### Exercise details
Return verbatim the inclusive range of lines running from the line that contains "The Blender Python" to the line that contains "dup(t2, (-.01, 8.25+.61, 0), 0, 'plywood-edged". Omit every other line.

_ _ _

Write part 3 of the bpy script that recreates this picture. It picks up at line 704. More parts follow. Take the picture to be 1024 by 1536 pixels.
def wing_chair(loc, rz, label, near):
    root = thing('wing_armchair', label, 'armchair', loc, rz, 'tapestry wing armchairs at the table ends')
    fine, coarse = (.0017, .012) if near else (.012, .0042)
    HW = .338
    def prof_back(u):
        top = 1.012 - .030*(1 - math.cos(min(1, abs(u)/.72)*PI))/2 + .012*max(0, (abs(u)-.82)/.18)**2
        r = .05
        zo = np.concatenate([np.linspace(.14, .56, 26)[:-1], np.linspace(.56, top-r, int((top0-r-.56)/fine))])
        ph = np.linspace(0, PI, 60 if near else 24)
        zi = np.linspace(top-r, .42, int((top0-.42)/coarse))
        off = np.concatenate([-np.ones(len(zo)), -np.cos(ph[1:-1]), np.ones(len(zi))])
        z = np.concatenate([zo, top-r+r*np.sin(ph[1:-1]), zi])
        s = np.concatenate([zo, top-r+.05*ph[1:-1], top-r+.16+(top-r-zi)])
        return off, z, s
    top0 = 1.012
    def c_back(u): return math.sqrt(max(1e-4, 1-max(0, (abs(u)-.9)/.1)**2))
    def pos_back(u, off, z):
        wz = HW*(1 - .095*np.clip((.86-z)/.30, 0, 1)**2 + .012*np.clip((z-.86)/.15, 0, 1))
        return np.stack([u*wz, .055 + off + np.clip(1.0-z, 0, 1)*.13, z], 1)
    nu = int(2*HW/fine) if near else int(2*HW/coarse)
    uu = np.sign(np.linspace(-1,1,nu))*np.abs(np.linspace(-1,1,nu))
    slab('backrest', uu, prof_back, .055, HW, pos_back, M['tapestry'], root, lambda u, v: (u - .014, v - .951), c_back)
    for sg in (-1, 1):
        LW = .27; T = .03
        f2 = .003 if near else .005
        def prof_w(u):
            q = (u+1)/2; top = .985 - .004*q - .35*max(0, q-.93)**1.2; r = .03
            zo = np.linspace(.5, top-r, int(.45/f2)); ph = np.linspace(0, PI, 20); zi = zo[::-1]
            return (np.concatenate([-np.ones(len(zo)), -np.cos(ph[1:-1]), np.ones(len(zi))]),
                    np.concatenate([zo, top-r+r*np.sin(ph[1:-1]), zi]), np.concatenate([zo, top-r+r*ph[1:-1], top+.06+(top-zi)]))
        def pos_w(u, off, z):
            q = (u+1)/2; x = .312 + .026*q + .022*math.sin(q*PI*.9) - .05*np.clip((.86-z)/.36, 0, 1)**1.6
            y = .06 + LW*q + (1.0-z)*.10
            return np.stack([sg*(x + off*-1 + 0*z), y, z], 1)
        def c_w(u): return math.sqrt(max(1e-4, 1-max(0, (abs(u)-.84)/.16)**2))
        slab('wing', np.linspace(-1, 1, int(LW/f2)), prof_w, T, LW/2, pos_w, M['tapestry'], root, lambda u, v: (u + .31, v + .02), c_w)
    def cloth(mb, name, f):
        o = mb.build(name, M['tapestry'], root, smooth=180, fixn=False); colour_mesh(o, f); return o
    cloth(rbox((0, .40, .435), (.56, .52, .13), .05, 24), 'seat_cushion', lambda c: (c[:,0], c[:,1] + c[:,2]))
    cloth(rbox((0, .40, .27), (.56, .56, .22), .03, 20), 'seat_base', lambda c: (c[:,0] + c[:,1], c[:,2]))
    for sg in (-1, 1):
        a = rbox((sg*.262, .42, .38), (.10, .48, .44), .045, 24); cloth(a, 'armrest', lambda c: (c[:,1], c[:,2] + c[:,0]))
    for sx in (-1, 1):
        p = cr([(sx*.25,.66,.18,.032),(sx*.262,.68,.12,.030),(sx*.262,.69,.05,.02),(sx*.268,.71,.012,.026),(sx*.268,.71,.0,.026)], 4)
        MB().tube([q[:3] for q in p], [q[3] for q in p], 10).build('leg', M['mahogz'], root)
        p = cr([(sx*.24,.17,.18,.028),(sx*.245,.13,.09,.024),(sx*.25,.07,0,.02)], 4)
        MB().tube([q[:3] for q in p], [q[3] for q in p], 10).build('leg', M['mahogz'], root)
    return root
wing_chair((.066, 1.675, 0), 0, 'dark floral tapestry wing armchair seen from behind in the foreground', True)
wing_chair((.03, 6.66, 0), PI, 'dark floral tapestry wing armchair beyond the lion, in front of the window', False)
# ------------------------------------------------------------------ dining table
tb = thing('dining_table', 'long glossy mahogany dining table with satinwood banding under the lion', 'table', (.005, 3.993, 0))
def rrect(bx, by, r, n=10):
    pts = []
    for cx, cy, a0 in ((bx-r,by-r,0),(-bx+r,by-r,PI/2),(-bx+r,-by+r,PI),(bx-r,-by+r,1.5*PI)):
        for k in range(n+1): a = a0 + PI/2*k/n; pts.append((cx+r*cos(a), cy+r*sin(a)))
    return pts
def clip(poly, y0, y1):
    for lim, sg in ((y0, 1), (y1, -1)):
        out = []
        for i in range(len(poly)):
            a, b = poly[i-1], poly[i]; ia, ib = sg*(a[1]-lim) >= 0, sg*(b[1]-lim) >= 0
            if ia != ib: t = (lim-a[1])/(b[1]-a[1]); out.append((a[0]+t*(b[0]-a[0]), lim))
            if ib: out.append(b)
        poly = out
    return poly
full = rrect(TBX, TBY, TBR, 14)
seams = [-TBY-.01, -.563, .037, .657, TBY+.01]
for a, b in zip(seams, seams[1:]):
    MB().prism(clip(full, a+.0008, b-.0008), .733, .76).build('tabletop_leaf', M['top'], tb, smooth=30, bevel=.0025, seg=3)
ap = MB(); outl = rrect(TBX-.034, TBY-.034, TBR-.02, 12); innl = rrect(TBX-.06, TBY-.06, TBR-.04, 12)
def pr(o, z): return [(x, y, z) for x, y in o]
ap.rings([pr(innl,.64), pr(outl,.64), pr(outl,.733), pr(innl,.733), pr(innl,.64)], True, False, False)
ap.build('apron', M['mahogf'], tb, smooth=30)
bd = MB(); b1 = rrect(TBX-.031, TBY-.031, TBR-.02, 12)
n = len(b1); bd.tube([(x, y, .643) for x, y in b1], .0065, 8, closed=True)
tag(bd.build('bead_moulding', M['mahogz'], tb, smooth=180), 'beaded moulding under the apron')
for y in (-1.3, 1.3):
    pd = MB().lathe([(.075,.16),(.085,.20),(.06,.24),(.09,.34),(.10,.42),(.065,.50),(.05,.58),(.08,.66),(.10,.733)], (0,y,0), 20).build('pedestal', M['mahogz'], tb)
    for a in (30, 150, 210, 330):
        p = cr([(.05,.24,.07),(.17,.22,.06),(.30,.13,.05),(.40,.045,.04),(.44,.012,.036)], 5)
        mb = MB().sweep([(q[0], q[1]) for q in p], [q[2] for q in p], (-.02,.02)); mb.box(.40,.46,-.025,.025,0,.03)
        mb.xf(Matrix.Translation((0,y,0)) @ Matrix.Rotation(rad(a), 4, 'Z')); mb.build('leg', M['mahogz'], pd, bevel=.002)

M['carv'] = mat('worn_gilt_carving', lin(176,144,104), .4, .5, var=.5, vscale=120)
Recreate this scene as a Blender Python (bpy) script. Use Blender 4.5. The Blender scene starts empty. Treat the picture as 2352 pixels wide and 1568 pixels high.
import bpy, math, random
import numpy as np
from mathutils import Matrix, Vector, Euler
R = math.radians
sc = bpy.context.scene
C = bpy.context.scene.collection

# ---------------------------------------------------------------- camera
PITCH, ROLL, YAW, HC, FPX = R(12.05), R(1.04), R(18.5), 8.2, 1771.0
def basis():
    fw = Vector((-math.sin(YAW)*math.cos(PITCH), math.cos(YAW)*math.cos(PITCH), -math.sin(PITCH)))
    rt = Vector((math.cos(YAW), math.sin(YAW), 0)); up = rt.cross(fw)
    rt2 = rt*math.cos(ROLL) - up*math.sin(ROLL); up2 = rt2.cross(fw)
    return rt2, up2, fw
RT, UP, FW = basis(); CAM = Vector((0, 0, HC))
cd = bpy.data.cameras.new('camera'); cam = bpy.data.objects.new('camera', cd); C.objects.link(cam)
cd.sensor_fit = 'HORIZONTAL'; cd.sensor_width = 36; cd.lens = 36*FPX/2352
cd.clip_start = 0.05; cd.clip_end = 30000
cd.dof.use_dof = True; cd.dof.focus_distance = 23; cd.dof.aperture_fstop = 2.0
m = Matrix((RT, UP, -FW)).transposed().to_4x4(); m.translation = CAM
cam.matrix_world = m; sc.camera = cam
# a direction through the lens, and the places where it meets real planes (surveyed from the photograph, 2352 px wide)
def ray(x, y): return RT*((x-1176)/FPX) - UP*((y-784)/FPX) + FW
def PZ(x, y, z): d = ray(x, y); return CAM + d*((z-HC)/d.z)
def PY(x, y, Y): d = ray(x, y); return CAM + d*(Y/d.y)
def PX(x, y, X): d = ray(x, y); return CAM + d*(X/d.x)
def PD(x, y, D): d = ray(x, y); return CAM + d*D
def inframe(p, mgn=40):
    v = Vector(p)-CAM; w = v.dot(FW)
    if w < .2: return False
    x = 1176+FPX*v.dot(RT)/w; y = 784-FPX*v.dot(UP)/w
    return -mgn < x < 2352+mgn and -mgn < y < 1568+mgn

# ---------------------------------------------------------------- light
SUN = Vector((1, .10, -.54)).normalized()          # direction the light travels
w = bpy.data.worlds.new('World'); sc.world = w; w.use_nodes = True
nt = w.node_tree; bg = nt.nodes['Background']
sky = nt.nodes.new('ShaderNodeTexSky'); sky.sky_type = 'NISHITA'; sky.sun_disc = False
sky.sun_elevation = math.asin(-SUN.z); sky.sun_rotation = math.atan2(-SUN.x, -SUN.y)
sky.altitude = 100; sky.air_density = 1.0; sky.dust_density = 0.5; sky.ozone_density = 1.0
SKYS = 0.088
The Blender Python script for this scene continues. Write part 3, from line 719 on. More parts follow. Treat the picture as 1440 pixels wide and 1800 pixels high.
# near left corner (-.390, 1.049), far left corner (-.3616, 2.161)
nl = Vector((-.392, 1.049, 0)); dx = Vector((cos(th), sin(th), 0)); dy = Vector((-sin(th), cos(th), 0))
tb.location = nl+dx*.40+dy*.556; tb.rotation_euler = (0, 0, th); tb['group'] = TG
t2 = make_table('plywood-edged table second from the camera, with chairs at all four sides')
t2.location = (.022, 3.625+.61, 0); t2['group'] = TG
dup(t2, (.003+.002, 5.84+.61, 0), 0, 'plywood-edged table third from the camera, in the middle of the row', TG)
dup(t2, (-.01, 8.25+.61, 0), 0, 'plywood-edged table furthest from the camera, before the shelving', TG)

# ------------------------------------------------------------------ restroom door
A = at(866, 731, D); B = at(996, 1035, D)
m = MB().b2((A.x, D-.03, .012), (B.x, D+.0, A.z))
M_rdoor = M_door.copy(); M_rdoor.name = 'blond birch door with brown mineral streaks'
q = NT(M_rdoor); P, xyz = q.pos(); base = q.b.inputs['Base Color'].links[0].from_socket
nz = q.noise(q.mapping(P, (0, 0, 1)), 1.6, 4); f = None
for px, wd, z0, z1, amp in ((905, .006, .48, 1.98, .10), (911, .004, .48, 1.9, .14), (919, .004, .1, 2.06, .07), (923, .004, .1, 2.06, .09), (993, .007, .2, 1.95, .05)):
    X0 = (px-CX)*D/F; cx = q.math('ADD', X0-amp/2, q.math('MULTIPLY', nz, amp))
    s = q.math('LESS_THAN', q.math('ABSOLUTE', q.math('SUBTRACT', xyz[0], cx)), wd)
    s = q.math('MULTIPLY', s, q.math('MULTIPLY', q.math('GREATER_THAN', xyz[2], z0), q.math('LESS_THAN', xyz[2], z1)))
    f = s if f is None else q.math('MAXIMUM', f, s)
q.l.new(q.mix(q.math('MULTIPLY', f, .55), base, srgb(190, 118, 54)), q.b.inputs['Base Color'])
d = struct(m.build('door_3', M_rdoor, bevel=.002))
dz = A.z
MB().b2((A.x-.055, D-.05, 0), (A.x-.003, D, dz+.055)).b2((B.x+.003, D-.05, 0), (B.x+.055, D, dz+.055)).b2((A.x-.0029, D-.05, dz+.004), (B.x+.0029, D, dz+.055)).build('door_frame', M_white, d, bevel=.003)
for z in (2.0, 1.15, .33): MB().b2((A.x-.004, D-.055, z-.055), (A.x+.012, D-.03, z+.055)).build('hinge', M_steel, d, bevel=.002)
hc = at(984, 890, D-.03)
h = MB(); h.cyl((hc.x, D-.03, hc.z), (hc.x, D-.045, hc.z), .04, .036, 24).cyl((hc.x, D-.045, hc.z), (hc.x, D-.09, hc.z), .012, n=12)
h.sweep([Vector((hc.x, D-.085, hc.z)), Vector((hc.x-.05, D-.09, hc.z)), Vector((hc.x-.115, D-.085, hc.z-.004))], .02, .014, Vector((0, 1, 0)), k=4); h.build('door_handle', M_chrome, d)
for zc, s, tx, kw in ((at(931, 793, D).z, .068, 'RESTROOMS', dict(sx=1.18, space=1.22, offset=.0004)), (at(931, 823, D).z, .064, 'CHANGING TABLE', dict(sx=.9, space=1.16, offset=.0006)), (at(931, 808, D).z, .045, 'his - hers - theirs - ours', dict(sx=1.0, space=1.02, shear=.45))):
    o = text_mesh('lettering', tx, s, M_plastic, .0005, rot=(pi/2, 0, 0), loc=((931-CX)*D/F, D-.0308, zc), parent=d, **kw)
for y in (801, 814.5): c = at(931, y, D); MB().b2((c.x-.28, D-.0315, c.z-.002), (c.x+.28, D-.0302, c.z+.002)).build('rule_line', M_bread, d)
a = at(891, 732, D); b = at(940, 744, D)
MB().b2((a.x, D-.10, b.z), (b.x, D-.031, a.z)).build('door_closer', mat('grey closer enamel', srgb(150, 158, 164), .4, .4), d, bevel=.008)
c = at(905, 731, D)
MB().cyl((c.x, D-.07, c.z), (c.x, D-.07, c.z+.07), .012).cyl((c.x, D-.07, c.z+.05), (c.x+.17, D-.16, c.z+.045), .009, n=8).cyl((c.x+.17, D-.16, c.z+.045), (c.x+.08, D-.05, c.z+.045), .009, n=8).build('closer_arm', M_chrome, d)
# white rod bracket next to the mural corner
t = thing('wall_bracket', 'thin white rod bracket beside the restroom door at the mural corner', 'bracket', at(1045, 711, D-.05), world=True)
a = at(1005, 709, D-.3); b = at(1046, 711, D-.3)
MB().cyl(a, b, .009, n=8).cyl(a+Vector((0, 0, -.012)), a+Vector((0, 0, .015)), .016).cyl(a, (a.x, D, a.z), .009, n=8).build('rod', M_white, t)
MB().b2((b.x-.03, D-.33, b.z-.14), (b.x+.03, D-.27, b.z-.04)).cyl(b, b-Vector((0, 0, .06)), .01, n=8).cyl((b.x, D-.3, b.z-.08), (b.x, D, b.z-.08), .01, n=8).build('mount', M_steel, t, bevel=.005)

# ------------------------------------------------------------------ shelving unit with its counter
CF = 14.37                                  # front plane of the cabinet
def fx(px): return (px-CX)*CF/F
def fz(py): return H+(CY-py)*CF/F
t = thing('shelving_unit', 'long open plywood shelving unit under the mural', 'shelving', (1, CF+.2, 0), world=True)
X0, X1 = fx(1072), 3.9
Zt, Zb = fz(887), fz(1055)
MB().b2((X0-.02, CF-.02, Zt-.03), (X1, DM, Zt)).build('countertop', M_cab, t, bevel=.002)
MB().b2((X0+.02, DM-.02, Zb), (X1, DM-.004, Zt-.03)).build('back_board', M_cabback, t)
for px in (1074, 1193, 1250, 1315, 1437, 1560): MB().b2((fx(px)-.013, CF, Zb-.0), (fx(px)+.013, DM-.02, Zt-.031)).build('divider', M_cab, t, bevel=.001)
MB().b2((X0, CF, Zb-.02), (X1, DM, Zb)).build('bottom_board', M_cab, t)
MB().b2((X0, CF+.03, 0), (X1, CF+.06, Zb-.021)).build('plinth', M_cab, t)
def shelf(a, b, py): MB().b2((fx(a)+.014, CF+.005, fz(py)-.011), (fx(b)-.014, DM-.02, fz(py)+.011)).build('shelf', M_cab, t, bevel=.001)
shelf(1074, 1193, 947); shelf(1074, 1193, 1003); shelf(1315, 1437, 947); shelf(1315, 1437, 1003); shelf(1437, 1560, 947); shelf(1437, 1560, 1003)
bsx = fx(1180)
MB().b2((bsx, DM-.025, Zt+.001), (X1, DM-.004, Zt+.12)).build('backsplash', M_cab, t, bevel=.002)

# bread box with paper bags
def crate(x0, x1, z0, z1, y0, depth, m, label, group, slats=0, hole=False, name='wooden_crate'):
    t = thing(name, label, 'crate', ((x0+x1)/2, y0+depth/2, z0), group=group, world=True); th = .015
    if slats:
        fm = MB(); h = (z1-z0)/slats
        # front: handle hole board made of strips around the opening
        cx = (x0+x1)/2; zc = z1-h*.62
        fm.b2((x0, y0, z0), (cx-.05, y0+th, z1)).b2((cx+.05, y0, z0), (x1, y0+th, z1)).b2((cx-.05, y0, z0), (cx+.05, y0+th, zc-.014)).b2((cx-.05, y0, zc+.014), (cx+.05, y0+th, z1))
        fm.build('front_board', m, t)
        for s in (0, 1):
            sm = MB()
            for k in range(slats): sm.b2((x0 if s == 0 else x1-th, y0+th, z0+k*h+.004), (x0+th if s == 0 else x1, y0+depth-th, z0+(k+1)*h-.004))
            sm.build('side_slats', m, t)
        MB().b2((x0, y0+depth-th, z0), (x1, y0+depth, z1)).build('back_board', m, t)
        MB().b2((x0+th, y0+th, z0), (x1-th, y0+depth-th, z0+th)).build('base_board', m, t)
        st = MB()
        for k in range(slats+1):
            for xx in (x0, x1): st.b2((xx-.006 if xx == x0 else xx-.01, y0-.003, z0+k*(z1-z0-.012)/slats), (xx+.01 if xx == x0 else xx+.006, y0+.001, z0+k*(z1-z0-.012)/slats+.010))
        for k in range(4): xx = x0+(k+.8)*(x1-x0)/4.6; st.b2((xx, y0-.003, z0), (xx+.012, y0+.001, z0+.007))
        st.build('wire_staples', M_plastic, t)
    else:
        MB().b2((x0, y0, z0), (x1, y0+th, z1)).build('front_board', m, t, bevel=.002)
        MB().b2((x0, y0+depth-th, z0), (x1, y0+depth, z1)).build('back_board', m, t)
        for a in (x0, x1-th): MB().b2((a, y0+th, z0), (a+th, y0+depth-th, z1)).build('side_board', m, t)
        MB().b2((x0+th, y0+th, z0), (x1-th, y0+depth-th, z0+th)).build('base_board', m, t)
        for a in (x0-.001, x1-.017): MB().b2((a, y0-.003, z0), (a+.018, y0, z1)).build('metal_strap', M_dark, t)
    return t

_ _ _

### Answer to this exercise
The Blender Python script for this scene continues. Write part 3, from line 719 on. More parts follow. Treat the picture as 1440 pixels wide and 1800 pixels high.
# near left corner (-.390, 1.049), far left corner (-.3616, 2.161)
nl = Vector((-.392, 1.049, 0)); dx = Vector((cos(th), sin(th), 0)); dy = Vector((-sin(th), cos(th), 0))
tb.location = nl+dx*.40+dy*.556; tb.rotation_euler = (0, 0, th); tb['group'] = TG
t2 = make_table('plywood-edged table second from the camera, with chairs at all four sides')
t2.location = (.022, 3.625+.61, 0); t2['group'] = TG
dup(t2, (.003+.002, 5.84+.61, 0), 0, 'plywood-edged table third from the camera, in the middle of the row', TG)
dup(t2, (-.01, 8.25+.61, 0), 0, 'plywood-edged table furthest from the camera, before the shelving', TG)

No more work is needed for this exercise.